PAVAROTTI OF THE PLAINS: DON WALSER'S STORY Image

Don Walser is a country music legend who, paradoxically, was virtually unknown up until a few years ago. A veteran of Texas western swing bands of the 50’s, Walser put his musical career on the back burner for many years, serving in the National Guard so he could afford to feed and clothe his family. Only after reaching late middle age did he and his Pure Texas Band meet with success, and recent years have seen Walser releasing numerous CD’s and being showered with accolades, including an NEA National Heritage Award.

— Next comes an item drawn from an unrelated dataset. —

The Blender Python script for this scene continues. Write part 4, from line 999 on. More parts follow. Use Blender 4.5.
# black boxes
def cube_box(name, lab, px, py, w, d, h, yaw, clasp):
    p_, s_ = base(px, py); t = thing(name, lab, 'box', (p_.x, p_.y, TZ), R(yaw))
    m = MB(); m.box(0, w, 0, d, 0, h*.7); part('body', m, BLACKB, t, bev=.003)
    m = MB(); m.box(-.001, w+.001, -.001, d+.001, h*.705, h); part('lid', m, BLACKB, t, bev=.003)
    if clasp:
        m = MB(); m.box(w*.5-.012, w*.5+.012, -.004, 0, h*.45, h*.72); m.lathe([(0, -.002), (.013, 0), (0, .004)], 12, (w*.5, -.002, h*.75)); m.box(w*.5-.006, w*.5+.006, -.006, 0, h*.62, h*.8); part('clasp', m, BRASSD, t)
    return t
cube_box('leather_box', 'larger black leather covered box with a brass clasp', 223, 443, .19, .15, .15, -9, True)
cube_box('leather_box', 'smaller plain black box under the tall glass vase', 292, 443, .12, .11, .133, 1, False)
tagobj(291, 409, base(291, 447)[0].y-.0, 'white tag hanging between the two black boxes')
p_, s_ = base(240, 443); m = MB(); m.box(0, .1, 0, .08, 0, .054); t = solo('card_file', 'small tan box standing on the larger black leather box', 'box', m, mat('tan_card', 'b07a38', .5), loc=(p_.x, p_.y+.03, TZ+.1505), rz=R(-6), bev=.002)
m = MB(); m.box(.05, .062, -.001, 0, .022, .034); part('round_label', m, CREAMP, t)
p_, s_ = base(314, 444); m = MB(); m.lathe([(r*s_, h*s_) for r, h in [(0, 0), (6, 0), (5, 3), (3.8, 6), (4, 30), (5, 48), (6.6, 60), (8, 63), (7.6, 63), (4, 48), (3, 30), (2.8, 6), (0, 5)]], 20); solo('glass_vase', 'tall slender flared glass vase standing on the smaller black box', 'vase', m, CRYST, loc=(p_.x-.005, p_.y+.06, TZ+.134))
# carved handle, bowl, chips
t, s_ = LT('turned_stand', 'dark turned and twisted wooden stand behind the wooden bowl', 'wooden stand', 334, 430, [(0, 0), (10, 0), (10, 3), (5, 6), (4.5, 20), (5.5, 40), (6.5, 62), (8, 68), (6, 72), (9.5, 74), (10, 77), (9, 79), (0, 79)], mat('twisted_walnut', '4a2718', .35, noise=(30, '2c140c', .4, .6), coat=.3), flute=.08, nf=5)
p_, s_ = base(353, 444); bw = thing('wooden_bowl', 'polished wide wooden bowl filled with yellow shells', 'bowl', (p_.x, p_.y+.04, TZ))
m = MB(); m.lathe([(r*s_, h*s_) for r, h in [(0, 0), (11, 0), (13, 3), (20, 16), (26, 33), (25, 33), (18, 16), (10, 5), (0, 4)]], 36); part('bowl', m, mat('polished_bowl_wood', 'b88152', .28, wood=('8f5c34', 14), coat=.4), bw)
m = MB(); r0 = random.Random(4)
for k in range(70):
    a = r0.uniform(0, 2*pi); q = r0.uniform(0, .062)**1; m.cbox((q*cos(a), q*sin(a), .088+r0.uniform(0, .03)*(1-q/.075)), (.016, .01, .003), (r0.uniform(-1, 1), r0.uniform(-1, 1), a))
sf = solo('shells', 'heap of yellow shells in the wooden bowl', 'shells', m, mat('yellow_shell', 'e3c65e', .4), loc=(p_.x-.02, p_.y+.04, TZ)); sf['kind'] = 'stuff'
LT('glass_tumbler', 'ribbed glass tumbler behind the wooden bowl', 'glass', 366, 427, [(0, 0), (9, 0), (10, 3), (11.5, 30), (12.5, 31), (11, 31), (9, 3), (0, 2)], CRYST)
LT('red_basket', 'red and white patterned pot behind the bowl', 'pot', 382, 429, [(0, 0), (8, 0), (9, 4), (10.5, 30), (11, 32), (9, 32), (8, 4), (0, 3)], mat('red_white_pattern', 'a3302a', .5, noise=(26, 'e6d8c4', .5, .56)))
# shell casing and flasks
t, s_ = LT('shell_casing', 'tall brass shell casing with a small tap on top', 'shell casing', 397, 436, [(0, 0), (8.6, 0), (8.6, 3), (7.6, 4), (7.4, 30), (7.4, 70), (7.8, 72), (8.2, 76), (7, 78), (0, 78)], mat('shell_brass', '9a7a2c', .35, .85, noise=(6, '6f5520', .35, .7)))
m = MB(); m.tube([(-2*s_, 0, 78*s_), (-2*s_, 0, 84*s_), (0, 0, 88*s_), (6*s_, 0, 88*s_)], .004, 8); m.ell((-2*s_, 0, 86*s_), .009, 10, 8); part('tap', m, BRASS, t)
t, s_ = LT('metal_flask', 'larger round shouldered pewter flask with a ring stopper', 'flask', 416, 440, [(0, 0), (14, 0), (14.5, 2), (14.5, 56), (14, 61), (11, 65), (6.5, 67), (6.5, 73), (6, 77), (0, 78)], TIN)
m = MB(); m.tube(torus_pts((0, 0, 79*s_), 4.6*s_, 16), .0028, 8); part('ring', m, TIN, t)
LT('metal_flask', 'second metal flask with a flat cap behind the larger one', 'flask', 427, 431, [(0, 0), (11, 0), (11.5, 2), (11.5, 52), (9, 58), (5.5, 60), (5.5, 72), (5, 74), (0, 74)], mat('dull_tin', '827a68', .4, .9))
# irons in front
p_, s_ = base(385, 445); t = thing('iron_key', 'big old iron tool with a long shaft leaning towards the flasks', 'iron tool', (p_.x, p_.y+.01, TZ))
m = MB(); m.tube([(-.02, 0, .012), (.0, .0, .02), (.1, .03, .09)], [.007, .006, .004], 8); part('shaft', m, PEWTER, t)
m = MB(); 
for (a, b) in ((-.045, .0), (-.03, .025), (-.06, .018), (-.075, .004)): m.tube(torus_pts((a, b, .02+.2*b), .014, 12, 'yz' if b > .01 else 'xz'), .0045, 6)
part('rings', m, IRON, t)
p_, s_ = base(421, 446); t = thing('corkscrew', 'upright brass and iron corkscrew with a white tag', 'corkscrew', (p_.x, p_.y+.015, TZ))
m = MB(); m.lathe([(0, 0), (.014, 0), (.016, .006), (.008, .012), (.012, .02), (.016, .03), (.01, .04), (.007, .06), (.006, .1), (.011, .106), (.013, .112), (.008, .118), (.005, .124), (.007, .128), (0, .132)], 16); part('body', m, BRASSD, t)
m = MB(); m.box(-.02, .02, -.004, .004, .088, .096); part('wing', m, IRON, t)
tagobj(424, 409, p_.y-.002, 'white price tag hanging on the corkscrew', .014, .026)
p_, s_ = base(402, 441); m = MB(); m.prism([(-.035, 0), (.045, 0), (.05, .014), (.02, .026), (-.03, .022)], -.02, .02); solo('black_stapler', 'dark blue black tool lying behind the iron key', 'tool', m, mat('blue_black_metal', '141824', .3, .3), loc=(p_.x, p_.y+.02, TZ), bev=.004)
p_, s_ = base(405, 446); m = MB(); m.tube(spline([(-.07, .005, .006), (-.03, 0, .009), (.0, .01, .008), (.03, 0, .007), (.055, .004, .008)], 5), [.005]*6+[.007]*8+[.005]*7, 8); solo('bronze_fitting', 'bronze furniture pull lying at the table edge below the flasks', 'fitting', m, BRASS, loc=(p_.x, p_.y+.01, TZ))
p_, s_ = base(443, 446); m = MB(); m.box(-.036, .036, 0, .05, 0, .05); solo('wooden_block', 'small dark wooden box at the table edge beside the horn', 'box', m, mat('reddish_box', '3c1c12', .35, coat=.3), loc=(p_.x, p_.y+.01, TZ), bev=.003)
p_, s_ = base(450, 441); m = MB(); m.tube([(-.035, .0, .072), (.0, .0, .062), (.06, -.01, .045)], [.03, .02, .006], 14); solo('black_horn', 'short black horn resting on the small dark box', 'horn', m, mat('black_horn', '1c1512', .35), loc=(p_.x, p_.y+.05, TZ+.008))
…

Walser’s trademark is his yodel, a talent amply showcased in TJ Morehouse’s rough and ragged documentary, “Pavarotti of the Plains.” Debuting at SXSW with incomplete sound mix and unpolished editing, the film comes off as a sort of anti-“Behind the Music.” There are no drug overdoses, trashed hotel rooms or broken hearts on display – just a love of the holy trinity of “honky tonk, western swing, and cowboy music.” The closest “Pavarotti of the Plains” gets to muckraking is some vaguely disquieting footage of Walser on painkillers after taking a spill following a performance at the Grand Ole Opry (the yodeling cowboy suffers from diabetes and bad knees, and is vastly overweight as a result).
Much of the doc is devoted to Walser achieving his lifelong dream of appearing on the Opry, though we’re also treated to the praise and remembrances of many of his country music colleagues, including Willie Nelson and Asleep at the Wheel’s Ray Benson. There’s also plenty of the obligatory bitching about the sad state of affairs in the present-day Nashville scene, and yearning for the pure and honest style of country music that Walser represents. The man himself is on hand to reminisce along with his family, and a watery-eyed bunch they are, tearing up at the drop of a ten gallon hat. Walser has an endearing high-pitched giggle that surfaces anytime things seem to be getting too weepy or downbeat. It’s impossible not to feel affection for him, no matter what you think of the music, but fans of old timey twang will especially enjoy this unpolished but warm-hearted tribute.